His youngest was with him, during our interview.
Asked about the child’s presence, he declared, ‘I want him to be here, all the moments I can spend with him are very precious; and I have nothing to hide, I want him to know everything.”
Dereck said that much of his drug addiction was fed off of frustration, as he encountered a lot of discrimination at his place of employment.
He was also abusing alcohol, another addiction he said was fed by the constant celebrations that went on whenever persons got promoted; and said that there were persons, who kept the beverages handy, for those occasions.
After he lost his job, both his addictions spiraled out of control.
But Dereck soon became fed up with the life he was living, and decided that he needed to change course.
“When you are a drug addict people disrespect you- they think that they can do you anything, so I just got fed up of everything, the disrespect, and all the pain that this thing was causing me-it was just too much.’
Dereck said he never entered a rehabilitation programme, but cut drugs from his life through ‘sheer willpower’

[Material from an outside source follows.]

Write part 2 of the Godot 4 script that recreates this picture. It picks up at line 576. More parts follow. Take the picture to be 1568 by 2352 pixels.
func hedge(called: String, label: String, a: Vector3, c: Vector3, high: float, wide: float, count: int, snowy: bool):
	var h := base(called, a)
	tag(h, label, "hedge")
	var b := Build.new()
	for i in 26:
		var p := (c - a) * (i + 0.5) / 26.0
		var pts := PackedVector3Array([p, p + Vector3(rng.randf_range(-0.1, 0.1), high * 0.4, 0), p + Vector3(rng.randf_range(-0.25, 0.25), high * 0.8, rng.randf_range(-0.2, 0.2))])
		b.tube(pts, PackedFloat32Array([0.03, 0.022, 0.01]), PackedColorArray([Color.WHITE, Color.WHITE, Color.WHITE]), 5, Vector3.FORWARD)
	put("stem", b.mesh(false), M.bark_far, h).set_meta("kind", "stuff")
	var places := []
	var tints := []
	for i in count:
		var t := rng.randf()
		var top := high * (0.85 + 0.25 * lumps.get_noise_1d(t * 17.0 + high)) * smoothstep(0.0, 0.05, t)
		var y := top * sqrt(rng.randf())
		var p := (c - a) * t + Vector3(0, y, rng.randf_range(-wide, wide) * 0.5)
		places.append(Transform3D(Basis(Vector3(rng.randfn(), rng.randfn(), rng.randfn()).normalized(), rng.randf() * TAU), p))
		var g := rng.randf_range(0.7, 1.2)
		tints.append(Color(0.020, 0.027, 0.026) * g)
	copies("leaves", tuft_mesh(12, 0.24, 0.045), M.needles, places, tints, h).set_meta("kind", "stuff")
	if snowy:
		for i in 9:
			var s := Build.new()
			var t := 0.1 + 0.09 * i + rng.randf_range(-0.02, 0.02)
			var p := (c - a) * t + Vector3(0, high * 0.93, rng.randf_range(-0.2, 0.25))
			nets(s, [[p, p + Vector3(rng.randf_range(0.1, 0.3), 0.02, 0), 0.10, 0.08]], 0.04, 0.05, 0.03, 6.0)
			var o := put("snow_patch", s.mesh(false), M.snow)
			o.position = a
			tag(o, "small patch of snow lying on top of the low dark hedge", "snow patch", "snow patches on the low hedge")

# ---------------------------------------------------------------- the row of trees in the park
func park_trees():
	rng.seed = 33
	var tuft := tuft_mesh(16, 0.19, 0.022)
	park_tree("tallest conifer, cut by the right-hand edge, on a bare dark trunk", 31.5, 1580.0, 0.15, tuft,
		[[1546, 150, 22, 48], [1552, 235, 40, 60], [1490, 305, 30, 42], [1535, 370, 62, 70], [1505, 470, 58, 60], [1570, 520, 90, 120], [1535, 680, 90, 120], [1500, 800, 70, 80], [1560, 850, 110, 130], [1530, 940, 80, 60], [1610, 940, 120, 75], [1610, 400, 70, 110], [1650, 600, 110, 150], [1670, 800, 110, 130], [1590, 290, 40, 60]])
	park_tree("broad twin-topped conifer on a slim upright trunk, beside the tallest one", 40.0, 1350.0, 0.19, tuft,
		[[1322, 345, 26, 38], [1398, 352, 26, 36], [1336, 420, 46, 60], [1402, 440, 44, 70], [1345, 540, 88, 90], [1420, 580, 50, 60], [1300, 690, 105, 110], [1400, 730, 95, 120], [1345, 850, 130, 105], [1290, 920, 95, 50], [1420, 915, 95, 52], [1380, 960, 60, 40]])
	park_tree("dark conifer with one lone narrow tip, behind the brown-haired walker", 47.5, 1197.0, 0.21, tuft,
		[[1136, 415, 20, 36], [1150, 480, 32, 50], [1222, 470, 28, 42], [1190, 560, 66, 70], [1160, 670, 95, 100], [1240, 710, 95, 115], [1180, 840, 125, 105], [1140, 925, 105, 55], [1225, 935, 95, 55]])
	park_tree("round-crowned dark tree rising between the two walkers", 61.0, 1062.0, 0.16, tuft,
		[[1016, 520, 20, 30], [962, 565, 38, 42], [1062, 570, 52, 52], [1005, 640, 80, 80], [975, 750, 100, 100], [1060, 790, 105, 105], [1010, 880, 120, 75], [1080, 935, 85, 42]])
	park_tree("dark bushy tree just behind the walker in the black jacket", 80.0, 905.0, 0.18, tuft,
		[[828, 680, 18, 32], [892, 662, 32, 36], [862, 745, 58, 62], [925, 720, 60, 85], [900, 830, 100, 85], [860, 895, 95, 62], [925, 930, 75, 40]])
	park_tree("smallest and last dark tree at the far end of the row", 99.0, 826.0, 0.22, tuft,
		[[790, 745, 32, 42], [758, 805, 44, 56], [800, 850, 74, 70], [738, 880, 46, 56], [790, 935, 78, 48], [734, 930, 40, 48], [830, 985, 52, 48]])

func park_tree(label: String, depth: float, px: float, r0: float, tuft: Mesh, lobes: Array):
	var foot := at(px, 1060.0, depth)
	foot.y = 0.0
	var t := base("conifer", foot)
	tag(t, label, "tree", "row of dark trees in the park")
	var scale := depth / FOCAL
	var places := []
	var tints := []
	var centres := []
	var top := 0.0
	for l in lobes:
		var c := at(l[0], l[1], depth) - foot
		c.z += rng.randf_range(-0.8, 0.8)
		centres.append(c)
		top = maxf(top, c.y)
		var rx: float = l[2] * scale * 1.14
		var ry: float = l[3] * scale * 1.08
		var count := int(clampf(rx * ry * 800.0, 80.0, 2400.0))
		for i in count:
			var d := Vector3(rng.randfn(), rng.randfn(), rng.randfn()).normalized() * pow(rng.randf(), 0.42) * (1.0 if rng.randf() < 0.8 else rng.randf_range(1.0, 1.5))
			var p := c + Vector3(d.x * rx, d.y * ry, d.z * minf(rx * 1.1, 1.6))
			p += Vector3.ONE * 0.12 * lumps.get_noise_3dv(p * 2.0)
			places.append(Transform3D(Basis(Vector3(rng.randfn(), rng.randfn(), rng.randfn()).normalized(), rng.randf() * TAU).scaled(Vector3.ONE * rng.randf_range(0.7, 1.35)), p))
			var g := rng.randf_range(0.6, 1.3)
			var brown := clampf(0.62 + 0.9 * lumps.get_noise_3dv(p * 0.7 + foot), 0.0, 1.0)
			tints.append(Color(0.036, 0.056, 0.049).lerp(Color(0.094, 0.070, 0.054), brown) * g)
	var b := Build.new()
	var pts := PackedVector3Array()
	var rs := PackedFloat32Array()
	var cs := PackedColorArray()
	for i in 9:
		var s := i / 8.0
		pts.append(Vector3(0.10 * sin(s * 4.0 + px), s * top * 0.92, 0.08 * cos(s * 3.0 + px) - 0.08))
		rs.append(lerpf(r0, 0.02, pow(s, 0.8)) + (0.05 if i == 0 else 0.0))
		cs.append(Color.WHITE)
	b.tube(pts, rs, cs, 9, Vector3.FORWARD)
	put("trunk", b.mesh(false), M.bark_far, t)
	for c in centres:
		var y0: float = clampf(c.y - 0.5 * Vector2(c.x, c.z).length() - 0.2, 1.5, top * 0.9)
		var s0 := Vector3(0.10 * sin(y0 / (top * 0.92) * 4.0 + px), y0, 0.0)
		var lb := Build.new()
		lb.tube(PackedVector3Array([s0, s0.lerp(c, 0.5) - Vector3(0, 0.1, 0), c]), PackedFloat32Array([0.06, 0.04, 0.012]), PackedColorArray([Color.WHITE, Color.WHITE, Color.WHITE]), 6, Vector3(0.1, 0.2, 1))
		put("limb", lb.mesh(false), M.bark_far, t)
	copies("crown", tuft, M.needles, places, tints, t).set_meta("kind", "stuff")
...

He stopped drinking last January, after one of his daughters, almost committed suicide.
“It was a wakeup call- my daughter called me one night and said she didn’t feel like living anymore, and then the phone went dead.
I called her back frantically several times, but the phone just rang out.
Fortunately, his daughter did not die, but that episode would help Dereck to sober up.
He has been sober ever since, but still smokes cigarettes. He however swears that he will cuff any cigarette out of his son’s mouth and out it on his lips, if he ever touches the stuff.
These days instead of hanging out in the streets looking for a chance to get another high, Dereck spends most of his time helping out his friend Judy Gravesande Noel at the Linden Museum. And just in case you haven’t noticed, he is always looking very dapper!